▼

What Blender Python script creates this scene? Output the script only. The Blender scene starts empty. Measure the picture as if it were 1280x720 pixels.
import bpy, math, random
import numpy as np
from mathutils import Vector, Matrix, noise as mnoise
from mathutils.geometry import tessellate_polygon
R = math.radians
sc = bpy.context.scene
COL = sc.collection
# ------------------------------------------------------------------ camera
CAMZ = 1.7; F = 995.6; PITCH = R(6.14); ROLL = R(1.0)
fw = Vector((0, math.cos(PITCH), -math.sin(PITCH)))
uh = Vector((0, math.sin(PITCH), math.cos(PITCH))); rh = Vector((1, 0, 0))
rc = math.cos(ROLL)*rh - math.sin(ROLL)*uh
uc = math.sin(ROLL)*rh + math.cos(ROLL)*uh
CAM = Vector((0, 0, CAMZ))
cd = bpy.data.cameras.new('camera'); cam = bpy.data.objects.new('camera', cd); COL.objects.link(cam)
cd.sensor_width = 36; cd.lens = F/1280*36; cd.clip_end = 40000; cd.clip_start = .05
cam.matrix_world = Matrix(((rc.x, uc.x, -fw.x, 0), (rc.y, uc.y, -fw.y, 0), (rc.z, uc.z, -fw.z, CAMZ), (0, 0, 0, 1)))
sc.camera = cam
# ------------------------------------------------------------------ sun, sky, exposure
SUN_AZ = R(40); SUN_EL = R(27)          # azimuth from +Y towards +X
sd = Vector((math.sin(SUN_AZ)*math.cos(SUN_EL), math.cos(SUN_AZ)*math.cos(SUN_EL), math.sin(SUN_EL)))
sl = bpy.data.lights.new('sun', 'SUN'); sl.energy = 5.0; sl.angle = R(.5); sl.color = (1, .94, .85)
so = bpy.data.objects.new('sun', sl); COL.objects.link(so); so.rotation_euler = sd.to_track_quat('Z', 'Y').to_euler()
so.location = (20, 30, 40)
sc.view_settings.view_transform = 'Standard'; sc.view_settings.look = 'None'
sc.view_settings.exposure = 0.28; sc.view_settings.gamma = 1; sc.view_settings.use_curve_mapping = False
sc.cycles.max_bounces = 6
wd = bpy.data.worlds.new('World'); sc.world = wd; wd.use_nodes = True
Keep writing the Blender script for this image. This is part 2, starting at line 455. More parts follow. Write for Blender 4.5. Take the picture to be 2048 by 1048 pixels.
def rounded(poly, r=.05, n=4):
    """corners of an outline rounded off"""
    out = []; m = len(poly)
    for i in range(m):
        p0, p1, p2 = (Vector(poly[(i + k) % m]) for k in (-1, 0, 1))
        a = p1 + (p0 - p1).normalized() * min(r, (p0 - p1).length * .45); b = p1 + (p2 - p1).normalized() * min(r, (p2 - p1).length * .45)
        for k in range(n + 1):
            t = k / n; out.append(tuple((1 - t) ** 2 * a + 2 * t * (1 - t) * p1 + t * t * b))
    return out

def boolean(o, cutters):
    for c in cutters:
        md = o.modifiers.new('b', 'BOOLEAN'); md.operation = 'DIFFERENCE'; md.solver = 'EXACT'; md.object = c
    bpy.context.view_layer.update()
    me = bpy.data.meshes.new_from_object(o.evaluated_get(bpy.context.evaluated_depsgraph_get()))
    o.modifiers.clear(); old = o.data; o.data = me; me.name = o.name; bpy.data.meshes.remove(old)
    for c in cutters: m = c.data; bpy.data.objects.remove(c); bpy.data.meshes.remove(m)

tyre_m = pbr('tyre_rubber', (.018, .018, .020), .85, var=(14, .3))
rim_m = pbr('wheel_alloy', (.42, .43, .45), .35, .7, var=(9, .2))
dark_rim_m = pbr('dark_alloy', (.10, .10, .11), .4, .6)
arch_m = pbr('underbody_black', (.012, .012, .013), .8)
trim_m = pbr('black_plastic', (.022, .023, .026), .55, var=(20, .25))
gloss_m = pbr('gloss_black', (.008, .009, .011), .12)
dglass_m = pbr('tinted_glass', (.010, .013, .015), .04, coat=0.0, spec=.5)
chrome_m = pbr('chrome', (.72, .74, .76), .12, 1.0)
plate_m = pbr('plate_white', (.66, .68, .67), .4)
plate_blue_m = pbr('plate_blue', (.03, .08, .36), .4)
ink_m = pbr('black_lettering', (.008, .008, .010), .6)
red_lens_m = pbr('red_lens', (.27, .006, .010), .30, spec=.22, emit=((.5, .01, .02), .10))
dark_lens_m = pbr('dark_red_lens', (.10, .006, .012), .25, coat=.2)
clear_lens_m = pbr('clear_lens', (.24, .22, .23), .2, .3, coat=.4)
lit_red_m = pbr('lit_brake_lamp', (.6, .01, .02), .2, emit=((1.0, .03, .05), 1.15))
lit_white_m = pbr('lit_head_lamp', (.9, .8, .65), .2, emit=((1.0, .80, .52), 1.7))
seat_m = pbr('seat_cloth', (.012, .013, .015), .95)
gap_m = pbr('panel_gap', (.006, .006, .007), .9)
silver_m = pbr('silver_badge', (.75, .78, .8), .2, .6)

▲

WRITTEN REQUEST → Above are some records. Print them all exactly.

WRITTEN RESPONSE →
What Blender Python script creates this scene? Output the script only. The Blender scene starts empty. Measure the picture as if it were 1280x720 pixels.
import bpy, math, random
import numpy as np
from mathutils import Vector, Matrix, noise as mnoise
from mathutils.geometry import tessellate_polygon
R = math.radians
sc = bpy.context.scene
COL = sc.collection
# ------------------------------------------------------------------ camera
CAMZ = 1.7; F = 995.6; PITCH = R(6.14); ROLL = R(1.0)
fw = Vector((0, math.cos(PITCH), -math.sin(PITCH)))
uh = Vector((0, math.sin(PITCH), math.cos(PITCH))); rh = Vector((1, 0, 0))
rc = math.cos(ROLL)*rh - math.sin(ROLL)*uh
uc = math.sin(ROLL)*rh + math.cos(ROLL)*uh
CAM = Vector((0, 0, CAMZ))
cd = bpy.data.cameras.new('camera'); cam = bpy.data.objects.new('camera', cd); COL.objects.link(cam)
cd.sensor_width = 36; cd.lens = F/1280*36; cd.clip_end = 40000; cd.clip_start = .05
cam.matrix_world = Matrix(((rc.x, uc.x, -fw.x, 0), (rc.y, uc.y, -fw.y, 0), (rc.z, uc.z, -fw.z, CAMZ), (0, 0, 0, 1)))
sc.camera = cam
# ------------------------------------------------------------------ sun, sky, exposure
SUN_AZ = R(40); SUN_EL = R(27)          # azimuth from +Y towards +X
sd = Vector((math.sin(SUN_AZ)*math.cos(SUN_EL), math.cos(SUN_AZ)*math.cos(SUN_EL), math.sin(SUN_EL)))
sl = bpy.data.lights.new('sun', 'SUN'); sl.energy = 5.0; sl.angle = R(.5); sl.color = (1, .94, .85)
so = bpy.data.objects.new('sun', sl); COL.objects.link(so); so.rotation_euler = sd.to_track_quat('Z', 'Y').to_euler()
so.location = (20, 30, 40)
sc.view_settings.view_transform = 'Standard'; sc.view_settings.look = 'None'
sc.view_settings.exposure = 0.28; sc.view_settings.gamma = 1; sc.view_settings.use_curve_mapping = False
sc.cycles.max_bounces = 6
wd = bpy.data.worlds.new('World'); sc.world = wd; wd.use_nodes = True
Keep writing the Blender script for this image. This is part 2, starting at line 455. More parts follow. Write for Blender 4.5. Take the picture to be 2048 by 1048 pixels.
def rounded(poly, r=.05, n=4):
    """corners of an outline rounded off"""
    out = []; m = len(poly)
    for i in range(m):
        p0, p1, p2 = (Vector(poly[(i + k) % m]) for k in (-1, 0, 1))
        a = p1 + (p0 - p1).normalized() * min(r, (p0 - p1).length * .45); b = p1 + (p2 - p1).normalized() * min(r, (p2 - p1).length * .45)
        for k in range(n + 1):
            t = k / n; out.append(tuple((1 - t) ** 2 * a + 2 * t * (1 - t) * p1 + t * t * b))
    return out

def boolean(o, cutters):
    for c in cutters:
        md = o.modifiers.new('b', 'BOOLEAN'); md.operation = 'DIFFERENCE'; md.solver = 'EXACT'; md.object = c
    bpy.context.view_layer.update()
    me = bpy.data.meshes.new_from_object(o.evaluated_get(bpy.context.evaluated_depsgraph_get()))
    o.modifiers.clear(); old = o.data; o.data = me; me.name = o.name; bpy.data.meshes.remove(old)
    for c in cutters: m = c.data; bpy.data.objects.remove(c); bpy.data.meshes.remove(m)

tyre_m = pbr('tyre_rubber', (.018, .018, .020), .85, var=(14, .3))
rim_m = pbr('wheel_alloy', (.42, .43, .45), .35, .7, var=(9, .2))
dark_rim_m = pbr('dark_alloy', (.10, .10, .11), .4, .6)
arch_m = pbr('underbody_black', (.012, .012, .013), .8)
trim_m = pbr('black_plastic', (.022, .023, .026), .55, var=(20, .25))
gloss_m = pbr('gloss_black', (.008, .009, .011), .12)
dglass_m = pbr('tinted_glass', (.010, .013, .015), .04, coat=0.0, spec=.5)
chrome_m = pbr('chrome', (.72, .74, .76), .12, 1.0)
plate_m = pbr('plate_white', (.66, .68, .67), .4)
plate_blue_m = pbr('plate_blue', (.03, .08, .36), .4)
ink_m = pbr('black_lettering', (.008, .008, .010), .6)
red_lens_m = pbr('red_lens', (.27, .006, .010), .30, spec=.22, emit=((.5, .01, .02), .10))
dark_lens_m = pbr('dark_red_lens', (.10, .006, .012), .25, coat=.2)
clear_lens_m = pbr('clear_lens', (.24, .22, .23), .2, .3, coat=.4)
lit_red_m = pbr('lit_brake_lamp', (.6, .01, .02), .2, emit=((1.0, .03, .05), 1.15))
lit_white_m = pbr('lit_head_lamp', (.9, .8, .65), .2, emit=((1.0, .80, .52), 1.7))
seat_m = pbr('seat_cloth', (.012, .013, .015), .95)
gap_m = pbr('panel_gap', (.006, .006, .007), .9)
silver_m = pbr('silver_badge', (.75, .78, .8), .2, .6)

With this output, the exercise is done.